Why is solar doing so well in Germany? Q-Cells is a sample beneficiary of public support for renewable energy that is far better in Germany than what we have in the United States. One part of our lagging support is direct R&D investment. During my presentation yesterday I showed a chart from a paper of one of our partners, David Mowery, showing the literally invisible chunk of US federal R&D spending devoted to energy - about $3 billion a year in 2006, for all energy research, including under $70 million for carbon capture and sequestration. Less than one-tenth of the already small amount of $3 billion goes to all forms of renewable energy in the US.

But another piece of the story is procurement.

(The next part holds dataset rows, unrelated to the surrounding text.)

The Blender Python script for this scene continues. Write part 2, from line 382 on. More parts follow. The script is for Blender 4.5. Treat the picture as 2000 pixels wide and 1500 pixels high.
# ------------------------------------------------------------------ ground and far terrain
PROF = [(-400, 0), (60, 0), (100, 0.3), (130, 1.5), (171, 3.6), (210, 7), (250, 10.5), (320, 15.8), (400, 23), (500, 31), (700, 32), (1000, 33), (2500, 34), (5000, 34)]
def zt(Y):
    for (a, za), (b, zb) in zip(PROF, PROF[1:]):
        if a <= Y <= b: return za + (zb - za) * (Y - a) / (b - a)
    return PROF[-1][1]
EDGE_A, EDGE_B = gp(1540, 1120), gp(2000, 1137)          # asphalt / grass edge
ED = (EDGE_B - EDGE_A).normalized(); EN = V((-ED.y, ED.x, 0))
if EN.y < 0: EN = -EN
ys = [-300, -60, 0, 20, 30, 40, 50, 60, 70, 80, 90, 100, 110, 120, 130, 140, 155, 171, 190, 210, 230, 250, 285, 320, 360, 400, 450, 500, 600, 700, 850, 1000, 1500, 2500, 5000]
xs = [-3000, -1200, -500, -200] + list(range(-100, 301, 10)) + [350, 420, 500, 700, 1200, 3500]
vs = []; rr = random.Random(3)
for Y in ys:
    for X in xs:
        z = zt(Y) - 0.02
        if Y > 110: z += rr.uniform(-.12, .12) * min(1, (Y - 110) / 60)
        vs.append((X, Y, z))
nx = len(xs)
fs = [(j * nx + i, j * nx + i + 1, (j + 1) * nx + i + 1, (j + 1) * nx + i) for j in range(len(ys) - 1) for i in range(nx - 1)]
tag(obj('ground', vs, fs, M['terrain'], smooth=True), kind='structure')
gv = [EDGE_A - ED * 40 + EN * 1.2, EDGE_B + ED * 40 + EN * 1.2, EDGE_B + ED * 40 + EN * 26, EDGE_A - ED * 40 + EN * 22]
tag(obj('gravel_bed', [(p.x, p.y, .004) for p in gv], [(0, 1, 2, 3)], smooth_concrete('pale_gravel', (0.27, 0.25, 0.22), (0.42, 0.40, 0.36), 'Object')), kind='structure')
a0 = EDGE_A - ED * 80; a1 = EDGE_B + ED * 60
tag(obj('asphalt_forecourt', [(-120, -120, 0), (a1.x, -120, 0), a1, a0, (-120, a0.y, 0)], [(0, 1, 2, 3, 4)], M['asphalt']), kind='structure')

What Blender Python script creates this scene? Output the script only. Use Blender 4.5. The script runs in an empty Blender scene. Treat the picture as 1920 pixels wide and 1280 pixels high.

At the heart of the debate is the Renewable Energy Sources Act. It requires power companies to buy all the alternative energy produced by these systems, at a fixed above-market price, for 20 years.

This mechanism, known as a feed-in tariff, gives entrepreneurs a powerful incentive to install solar panels. With a locked-in customer base for their electricity, they can earn a reliable return on their investment. It has worked: homeowners rushed to clamp solar panels on their roofs and farmers planted them in fields where sheep once grazed.

The amount of electricity generated by these installations rose 60 percent in 2007 compared with 2006, faster than any other renewable energy (solar still generates just 0.6 percent of Germany’s total electricity, compared with 6.4 percent for wind).

Solar has been hurt for 25 years by "market failure" - the failure of markets to provide financial returns that support socially-desirable investment. Germany has overcome solar market failure as well as anyone. Even as the Merkel government proposes undoing this, the US should implement its own versions of feed-in tariffs that will support consumer switching.

Friday, May 02, 2008

Alternative Energy and Federal Credits

So many people mentioned this Tom Friedman piece on upside-down energy policy that I had to link it. Friedman is right about how stupid it is for Congress to have continued credits for gas and oil and stopped those for solar and wind. It's also worth noticing the testimonies in the piece about how alternative energy in the US, especially wind, attracts investment capital only with tax deals to offer investors.
“It’s a disaster,” says Michael Polsky, founder of Invenergy, one of the biggest wind-power developers in America. “Wind is a very capital-intensive industry, and financial institutions are not ready to take ‘Congressional risk.’ They say if you don’t get the [production tax credit] we will not lend you the money to buy more turbines and build projects.”

Friedman's ending is painfully true: "The McCain-Clinton proposal is a reminder to me that the biggest energy crisis we have in our country today is the energy to be serious — the energy to do big things in a sustained, focused and intelligent way."